WHAT IS NEEDED :: Output, please, exactly those lines of the listing that come before the line with "return mnoise.noise(Vector((p[0] *", along with that line itself.

COLLECTED MATERIAL ::

* * * * * * * * *

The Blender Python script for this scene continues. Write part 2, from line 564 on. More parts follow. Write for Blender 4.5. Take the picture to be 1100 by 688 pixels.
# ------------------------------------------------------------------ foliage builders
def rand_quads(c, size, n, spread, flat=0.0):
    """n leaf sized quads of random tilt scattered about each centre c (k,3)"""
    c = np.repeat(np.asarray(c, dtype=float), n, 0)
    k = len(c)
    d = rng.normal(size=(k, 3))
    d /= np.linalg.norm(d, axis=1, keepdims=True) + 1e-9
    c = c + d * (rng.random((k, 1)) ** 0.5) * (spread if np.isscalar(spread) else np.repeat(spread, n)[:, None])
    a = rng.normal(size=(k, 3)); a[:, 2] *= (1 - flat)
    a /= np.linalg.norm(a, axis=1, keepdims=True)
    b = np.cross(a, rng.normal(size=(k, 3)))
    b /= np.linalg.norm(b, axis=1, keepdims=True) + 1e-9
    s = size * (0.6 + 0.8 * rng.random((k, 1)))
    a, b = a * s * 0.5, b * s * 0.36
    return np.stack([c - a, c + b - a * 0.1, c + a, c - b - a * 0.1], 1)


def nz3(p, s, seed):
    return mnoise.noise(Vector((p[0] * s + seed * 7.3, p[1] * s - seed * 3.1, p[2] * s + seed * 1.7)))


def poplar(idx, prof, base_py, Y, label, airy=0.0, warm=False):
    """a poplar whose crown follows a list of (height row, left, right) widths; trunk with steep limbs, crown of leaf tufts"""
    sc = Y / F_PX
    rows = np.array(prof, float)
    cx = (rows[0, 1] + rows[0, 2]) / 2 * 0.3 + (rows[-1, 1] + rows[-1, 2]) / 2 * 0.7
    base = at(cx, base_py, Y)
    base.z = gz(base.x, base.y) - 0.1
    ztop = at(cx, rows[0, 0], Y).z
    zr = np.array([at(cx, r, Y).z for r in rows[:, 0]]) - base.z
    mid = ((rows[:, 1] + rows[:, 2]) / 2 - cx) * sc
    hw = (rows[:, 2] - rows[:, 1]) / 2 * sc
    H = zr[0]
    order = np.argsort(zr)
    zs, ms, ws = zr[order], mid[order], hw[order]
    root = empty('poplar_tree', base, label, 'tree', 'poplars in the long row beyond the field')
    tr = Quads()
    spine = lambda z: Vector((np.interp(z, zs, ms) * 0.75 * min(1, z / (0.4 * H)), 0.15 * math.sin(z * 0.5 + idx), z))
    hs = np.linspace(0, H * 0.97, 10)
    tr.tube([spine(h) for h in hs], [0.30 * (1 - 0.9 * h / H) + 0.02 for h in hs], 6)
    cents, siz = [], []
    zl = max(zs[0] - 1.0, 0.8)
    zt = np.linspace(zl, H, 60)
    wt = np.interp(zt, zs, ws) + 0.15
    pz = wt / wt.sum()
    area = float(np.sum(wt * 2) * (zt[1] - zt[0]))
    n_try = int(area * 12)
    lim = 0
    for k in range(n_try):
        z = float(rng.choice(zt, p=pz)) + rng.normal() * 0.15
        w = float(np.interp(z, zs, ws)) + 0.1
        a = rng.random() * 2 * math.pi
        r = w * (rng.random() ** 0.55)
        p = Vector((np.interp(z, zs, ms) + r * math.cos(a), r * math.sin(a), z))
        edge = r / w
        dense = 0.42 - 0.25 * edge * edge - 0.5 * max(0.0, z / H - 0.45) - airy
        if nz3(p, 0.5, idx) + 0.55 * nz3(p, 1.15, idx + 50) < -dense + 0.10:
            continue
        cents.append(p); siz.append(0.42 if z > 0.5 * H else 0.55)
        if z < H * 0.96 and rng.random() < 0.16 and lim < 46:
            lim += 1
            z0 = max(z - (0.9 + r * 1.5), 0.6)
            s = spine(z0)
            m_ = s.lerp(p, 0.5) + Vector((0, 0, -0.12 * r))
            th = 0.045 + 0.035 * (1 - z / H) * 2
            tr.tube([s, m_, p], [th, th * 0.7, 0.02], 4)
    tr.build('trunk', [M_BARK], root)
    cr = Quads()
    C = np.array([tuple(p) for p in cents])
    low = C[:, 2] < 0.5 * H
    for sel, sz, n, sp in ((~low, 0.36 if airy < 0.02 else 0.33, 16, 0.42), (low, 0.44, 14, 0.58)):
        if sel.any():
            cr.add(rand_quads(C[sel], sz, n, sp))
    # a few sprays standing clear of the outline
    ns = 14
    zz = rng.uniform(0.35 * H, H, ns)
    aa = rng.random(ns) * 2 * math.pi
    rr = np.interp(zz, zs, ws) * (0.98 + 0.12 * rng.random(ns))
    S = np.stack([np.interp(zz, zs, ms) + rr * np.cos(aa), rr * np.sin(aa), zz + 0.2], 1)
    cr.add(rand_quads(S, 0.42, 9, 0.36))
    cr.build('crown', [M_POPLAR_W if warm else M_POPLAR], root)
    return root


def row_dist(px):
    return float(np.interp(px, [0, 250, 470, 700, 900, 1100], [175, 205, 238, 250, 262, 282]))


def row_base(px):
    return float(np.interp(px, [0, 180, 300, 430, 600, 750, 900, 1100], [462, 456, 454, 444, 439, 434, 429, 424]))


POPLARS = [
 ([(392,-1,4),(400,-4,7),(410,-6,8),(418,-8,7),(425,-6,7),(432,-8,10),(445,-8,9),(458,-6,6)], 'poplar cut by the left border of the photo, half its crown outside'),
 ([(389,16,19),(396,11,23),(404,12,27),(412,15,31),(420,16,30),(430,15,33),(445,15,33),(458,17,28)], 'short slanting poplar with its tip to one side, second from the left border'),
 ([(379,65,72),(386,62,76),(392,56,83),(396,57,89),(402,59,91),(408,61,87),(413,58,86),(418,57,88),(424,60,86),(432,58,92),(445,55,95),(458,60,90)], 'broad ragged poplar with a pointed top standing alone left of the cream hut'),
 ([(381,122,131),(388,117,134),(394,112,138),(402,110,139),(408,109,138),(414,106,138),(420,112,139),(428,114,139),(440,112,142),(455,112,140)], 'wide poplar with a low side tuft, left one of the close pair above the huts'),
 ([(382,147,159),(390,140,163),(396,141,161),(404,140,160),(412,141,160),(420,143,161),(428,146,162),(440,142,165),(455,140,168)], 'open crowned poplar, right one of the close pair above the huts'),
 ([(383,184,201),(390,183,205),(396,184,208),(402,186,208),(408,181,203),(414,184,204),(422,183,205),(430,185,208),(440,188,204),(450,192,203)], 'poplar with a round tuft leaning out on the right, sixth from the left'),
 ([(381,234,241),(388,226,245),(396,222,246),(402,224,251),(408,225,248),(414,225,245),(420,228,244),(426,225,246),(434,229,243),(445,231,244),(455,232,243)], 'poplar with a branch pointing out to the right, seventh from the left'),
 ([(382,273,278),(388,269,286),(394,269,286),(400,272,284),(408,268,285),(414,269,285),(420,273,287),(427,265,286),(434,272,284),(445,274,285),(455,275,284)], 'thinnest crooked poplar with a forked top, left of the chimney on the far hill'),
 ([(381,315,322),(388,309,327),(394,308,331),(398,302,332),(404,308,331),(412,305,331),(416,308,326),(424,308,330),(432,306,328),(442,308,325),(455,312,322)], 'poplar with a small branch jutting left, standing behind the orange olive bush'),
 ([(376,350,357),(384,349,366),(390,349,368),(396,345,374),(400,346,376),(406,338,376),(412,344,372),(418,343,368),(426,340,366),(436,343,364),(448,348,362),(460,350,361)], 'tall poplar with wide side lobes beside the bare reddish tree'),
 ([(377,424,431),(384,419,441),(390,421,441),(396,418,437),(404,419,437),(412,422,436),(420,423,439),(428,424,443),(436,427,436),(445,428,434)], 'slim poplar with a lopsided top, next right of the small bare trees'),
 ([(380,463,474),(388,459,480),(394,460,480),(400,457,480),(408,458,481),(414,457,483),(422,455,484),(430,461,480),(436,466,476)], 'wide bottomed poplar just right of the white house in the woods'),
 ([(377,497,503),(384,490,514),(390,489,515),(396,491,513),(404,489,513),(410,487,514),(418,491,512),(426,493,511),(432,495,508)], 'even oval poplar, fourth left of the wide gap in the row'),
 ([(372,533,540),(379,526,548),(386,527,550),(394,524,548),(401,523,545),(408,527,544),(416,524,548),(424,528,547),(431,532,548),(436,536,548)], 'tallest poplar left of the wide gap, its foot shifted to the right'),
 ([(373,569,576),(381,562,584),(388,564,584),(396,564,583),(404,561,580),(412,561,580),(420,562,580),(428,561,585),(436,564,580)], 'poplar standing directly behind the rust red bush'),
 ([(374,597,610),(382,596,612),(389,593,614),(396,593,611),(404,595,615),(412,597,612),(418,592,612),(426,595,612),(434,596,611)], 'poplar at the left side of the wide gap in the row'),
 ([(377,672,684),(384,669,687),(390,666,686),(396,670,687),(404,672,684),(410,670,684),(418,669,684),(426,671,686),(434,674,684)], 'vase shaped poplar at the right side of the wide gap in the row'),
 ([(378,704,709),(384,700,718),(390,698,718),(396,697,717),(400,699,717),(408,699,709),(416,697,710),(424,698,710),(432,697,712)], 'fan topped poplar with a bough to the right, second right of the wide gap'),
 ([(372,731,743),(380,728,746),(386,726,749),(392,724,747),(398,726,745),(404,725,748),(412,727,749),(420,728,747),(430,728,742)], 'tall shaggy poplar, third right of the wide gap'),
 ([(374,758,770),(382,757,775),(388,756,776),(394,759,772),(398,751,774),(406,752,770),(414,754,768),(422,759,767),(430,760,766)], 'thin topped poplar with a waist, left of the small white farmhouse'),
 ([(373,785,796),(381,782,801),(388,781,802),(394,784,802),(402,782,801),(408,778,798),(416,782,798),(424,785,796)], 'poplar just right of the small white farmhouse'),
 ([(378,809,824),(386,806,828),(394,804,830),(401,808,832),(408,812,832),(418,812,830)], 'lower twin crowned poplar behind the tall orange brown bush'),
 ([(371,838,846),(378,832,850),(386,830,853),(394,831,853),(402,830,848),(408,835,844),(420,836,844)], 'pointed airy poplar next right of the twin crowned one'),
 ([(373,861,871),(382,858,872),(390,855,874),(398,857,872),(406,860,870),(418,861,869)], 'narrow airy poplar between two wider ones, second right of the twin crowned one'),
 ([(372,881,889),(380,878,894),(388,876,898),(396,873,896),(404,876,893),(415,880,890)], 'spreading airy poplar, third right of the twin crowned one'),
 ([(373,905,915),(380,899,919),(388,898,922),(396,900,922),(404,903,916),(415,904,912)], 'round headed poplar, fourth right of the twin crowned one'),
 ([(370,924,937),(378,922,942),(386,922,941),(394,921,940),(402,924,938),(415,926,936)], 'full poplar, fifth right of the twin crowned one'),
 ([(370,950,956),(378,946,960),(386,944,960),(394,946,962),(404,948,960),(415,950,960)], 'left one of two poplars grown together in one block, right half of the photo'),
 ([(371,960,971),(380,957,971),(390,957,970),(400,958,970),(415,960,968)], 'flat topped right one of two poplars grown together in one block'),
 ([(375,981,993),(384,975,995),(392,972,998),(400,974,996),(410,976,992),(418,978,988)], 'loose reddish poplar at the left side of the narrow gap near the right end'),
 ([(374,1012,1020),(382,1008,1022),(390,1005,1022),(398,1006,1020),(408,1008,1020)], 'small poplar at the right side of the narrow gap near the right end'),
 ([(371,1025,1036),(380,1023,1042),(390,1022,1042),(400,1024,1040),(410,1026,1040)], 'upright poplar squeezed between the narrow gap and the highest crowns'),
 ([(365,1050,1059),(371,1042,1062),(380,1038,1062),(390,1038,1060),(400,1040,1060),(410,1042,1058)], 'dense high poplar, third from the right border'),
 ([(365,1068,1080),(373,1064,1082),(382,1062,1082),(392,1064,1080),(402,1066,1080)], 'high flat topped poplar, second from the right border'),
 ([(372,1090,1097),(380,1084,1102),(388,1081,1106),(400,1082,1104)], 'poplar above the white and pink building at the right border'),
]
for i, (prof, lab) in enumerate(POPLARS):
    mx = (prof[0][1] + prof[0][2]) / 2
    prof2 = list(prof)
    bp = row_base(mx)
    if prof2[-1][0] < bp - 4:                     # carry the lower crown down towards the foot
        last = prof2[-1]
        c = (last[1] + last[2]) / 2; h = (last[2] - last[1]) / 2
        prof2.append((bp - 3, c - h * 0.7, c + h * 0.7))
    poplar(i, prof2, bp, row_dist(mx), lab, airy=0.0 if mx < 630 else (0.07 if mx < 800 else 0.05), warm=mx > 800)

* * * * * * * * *

EXERCISE RESULT ::
The Blender Python script for this scene continues. Write part 2, from line 564 on. More parts follow. Write for Blender 4.5. Take the picture to be 1100 by 688 pixels.
# ------------------------------------------------------------------ foliage builders
def rand_quads(c, size, n, spread, flat=0.0):
    """n leaf sized quads of random tilt scattered about each centre c (k,3)"""
    c = np.repeat(np.asarray(c, dtype=float), n, 0)
    k = len(c)
    d = rng.normal(size=(k, 3))
    d /= np.linalg.norm(d, axis=1, keepdims=True) + 1e-9
    c = c + d * (rng.random((k, 1)) ** 0.5) * (spread if np.isscalar(spread) else np.repeat(spread, n)[:, None])
    a = rng.normal(size=(k, 3)); a[:, 2] *= (1 - flat)
    a /= np.linalg.norm(a, axis=1, keepdims=True)
    b = np.cross(a, rng.normal(size=(k, 3)))
    b /= np.linalg.norm(b, axis=1, keepdims=True) + 1e-9
    s = size * (0.6 + 0.8 * rng.random((k, 1)))
    a, b = a * s * 0.5, b * s * 0.36
    return np.stack([c - a, c + b - a * 0.1, c + a, c - b - a * 0.1], 1)


def nz3(p, s, seed):
    return mnoise.noise(Vector((p[0] * s + seed * 7.3, p[1] * s - seed * 3.1, p[2] * s + seed * 1.7)))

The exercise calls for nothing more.